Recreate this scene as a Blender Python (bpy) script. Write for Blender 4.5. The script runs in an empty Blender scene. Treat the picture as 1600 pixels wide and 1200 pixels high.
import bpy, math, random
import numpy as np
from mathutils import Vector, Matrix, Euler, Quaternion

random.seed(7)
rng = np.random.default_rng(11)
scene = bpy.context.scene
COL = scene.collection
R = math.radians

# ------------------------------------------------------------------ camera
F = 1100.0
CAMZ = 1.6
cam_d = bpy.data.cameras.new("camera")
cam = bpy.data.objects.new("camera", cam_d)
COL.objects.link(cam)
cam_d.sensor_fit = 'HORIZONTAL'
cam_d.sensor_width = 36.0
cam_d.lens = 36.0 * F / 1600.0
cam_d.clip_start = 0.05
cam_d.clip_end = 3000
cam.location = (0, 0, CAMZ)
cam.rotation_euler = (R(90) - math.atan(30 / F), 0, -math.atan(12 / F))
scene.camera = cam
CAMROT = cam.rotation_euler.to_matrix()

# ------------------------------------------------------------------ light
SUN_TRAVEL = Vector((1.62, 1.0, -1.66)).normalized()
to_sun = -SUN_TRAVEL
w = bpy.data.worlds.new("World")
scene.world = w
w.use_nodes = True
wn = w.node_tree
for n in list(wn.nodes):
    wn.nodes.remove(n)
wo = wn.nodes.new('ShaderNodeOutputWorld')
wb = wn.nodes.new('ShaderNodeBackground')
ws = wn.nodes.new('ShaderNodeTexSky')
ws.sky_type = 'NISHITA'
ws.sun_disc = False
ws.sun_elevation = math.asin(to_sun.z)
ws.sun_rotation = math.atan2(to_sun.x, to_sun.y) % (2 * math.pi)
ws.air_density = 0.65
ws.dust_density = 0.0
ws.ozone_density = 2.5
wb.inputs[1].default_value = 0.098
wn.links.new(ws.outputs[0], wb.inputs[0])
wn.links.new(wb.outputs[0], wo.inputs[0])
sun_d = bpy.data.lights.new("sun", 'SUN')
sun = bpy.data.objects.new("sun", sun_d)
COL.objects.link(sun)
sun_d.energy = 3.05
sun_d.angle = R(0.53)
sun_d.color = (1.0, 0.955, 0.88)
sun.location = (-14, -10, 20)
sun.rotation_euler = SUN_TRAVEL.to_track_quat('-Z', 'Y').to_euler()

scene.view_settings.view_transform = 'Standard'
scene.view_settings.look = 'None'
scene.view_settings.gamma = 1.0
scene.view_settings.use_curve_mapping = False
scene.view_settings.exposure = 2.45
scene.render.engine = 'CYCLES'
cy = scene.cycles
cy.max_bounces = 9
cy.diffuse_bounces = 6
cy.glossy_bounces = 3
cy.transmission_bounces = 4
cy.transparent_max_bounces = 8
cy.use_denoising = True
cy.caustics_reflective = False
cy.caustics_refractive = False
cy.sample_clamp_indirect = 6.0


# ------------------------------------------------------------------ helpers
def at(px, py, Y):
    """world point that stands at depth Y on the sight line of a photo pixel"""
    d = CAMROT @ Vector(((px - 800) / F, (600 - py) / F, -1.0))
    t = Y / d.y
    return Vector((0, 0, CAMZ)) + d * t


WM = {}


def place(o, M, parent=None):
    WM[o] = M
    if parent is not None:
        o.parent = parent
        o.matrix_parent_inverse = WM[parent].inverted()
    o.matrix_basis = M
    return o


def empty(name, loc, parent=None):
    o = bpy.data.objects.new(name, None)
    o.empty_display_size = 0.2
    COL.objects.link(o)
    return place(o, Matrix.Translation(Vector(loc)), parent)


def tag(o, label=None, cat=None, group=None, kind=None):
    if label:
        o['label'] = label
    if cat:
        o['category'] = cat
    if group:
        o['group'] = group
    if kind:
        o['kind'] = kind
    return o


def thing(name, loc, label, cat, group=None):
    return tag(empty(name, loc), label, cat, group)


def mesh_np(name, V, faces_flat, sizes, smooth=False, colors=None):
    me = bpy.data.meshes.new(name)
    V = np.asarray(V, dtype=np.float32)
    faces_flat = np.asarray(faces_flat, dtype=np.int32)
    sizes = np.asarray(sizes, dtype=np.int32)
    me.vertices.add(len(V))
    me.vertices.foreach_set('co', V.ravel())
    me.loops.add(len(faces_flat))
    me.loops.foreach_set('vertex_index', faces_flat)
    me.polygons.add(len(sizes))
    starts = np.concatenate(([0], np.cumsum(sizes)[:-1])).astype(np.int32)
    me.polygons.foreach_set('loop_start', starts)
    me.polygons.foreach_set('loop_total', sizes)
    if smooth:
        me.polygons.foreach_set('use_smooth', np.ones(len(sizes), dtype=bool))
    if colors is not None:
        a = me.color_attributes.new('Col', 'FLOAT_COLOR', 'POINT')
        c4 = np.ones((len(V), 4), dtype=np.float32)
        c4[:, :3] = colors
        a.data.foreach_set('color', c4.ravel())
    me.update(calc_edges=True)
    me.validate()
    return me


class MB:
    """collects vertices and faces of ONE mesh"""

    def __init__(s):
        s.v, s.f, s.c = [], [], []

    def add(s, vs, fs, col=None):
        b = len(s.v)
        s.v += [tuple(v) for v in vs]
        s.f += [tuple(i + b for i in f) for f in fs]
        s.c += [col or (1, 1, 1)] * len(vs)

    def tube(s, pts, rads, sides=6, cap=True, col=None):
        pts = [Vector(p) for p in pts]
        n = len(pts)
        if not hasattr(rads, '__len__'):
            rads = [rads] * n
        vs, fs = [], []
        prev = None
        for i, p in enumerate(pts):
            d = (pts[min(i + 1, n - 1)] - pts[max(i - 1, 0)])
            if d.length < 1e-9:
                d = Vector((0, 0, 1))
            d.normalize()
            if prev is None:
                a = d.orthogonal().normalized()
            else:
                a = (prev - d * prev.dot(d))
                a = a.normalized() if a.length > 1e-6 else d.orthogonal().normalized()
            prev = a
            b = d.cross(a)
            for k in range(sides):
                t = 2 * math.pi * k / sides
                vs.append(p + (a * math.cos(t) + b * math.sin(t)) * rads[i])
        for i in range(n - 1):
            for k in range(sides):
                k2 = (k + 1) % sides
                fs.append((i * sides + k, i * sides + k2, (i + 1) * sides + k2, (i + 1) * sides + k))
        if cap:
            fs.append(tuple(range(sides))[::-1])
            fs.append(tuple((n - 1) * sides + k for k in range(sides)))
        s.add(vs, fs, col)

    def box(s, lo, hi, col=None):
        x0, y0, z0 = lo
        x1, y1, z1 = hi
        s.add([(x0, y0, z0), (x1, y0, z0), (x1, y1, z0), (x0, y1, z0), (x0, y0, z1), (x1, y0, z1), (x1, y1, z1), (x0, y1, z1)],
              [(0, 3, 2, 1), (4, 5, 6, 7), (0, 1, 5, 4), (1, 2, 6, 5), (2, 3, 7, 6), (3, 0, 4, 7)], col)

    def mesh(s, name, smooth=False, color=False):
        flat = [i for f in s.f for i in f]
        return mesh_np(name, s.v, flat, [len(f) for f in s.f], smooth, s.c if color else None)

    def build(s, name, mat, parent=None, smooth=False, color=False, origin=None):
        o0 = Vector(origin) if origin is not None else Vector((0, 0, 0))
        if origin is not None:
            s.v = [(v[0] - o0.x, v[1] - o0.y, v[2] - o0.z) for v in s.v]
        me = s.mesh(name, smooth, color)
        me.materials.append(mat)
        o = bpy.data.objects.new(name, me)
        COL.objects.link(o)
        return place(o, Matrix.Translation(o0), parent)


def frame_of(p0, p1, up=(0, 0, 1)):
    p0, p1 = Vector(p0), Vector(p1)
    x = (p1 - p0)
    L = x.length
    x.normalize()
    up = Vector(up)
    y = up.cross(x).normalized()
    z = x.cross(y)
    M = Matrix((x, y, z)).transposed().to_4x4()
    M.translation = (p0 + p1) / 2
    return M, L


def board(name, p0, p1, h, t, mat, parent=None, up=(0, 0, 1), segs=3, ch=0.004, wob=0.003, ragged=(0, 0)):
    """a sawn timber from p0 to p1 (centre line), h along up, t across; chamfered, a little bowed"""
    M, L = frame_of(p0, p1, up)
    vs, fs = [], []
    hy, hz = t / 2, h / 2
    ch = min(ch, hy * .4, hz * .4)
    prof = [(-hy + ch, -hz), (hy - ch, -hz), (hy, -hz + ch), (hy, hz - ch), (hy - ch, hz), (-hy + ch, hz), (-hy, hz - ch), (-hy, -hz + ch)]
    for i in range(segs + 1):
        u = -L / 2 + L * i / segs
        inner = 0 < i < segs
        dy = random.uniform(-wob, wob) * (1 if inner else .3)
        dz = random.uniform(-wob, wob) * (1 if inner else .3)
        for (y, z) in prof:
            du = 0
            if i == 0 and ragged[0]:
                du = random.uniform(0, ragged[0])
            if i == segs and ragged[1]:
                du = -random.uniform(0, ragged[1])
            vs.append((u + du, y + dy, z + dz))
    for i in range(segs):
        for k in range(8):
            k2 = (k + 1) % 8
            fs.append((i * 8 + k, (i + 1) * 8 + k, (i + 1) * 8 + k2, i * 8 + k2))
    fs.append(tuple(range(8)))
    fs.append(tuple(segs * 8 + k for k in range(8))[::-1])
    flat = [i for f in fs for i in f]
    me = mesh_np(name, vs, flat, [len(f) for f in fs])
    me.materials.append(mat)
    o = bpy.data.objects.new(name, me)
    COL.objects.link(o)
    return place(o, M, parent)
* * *
Each line from the start of the listing above through the line containing "CAMROT = cam.rotation_euler.to_matrix()" should be copied exactly, please, with no other lines added.

Recreate this scene as a Blender Python (bpy) script. Write for Blender 4.5. The script runs in an empty Blender scene. Treat the picture as 1600 pixels wide and 1200 pixels high.
import bpy, math, random
import numpy as np
from mathutils import Vector, Matrix, Euler, Quaternion

random.seed(7)
rng = np.random.default_rng(11)
scene = bpy.context.scene
COL = scene.collection
R = math.radians

# ------------------------------------------------------------------ camera
F = 1100.0
CAMZ = 1.6
cam_d = bpy.data.cameras.new("camera")
cam = bpy.data.objects.new("camera", cam_d)
COL.objects.link(cam)
cam_d.sensor_fit = 'HORIZONTAL'
cam_d.sensor_width = 36.0
cam_d.lens = 36.0 * F / 1600.0
cam_d.clip_start = 0.05
cam_d.clip_end = 3000
cam.location = (0, 0, CAMZ)
cam.rotation_euler = (R(90) - math.atan(30 / F), 0, -math.atan(12 / F))
scene.camera = cam
CAMROT = cam.rotation_euler.to_matrix()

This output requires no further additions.